I'm not sure I agree with the "precious few in the salary class" part of this statement. Or perhaps its a broader brushstroke than I've seen in my own experience.

First I have three disclaimers: 1) I'm a salaried worker, albeit a very middle-of-the-salary-scale salaried engineer. 2) I grew up on a farm in a rural area, which gave me an enduring appreciation for what working people are up against. 3) I'm politically middle-of-the-road with perhaps a slight liberal leaning on social issues and a conservative leaning on fiscal issues.

Now having said that, I have had many conversations over the years over the "lavish handouts for corporations and the rich, punitive austerity schemes for the poor, endless wars in the Middle East and elsewhere, malign neglect of domestic infrastructure, and... frankly moronic maltreatment of the biosphere" you mentioned in your prelude to the above quote. I myself could not see how any of these could have a positive result. And said so.

My observation was that the "salaried class" people were either in 100% agreement or 100% disagreement, and the divide was roughly that between conservatives and liberals. My parents and my conservative friends generally supported these views, while my more liberal friends were generally skeptical if not outright opposed to them.

As an aside, I was also saddened to find that these differences of opinion tended to strain my friendships with my conservative friends. Having had conservative parents, I was pretty accustomed to engaging in such conversations without things getting ugly. Such was not the case with some of my conservative friends, with the degree of hostility being strongly proportional to that person's position on the left-right scale.

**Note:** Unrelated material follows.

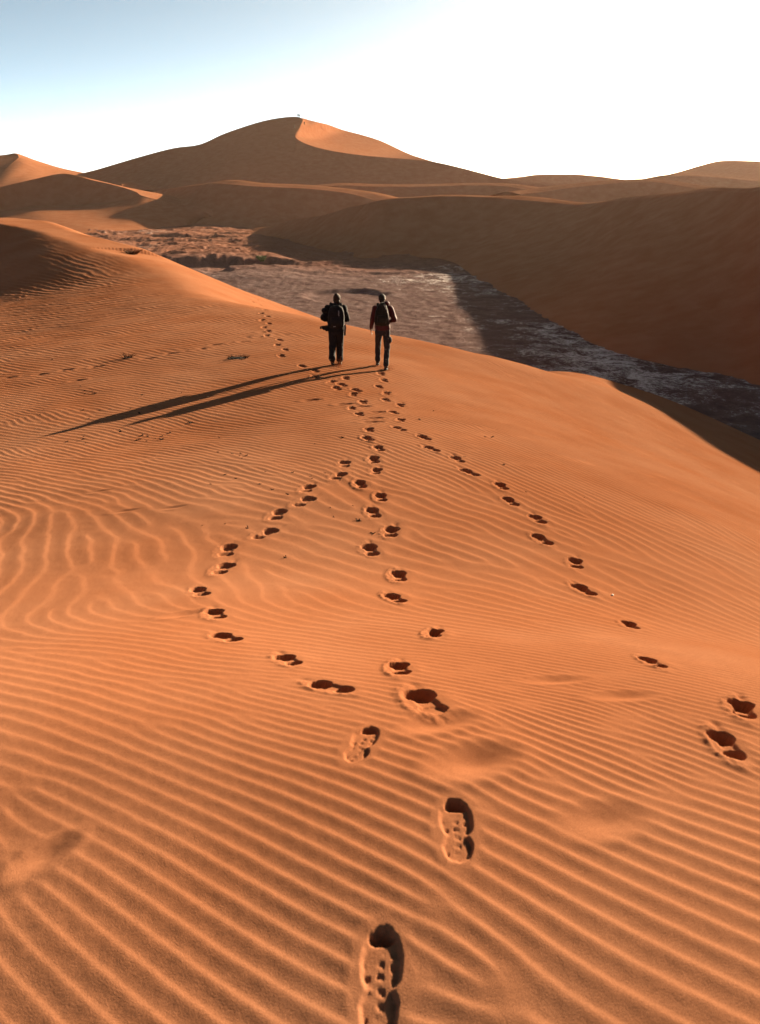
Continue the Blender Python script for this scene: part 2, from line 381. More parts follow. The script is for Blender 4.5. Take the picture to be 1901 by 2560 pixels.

The point that I'm driving at is that in my own experience, the salaried class people I know who are of a liberal bent are now and always were of the opinion that the above policies were not good for our country and would probably work out poorly. Those of conservative bent figured that the policies were good for them, and the devil take the hindmost.

As they say in running circles, your mileage may vary.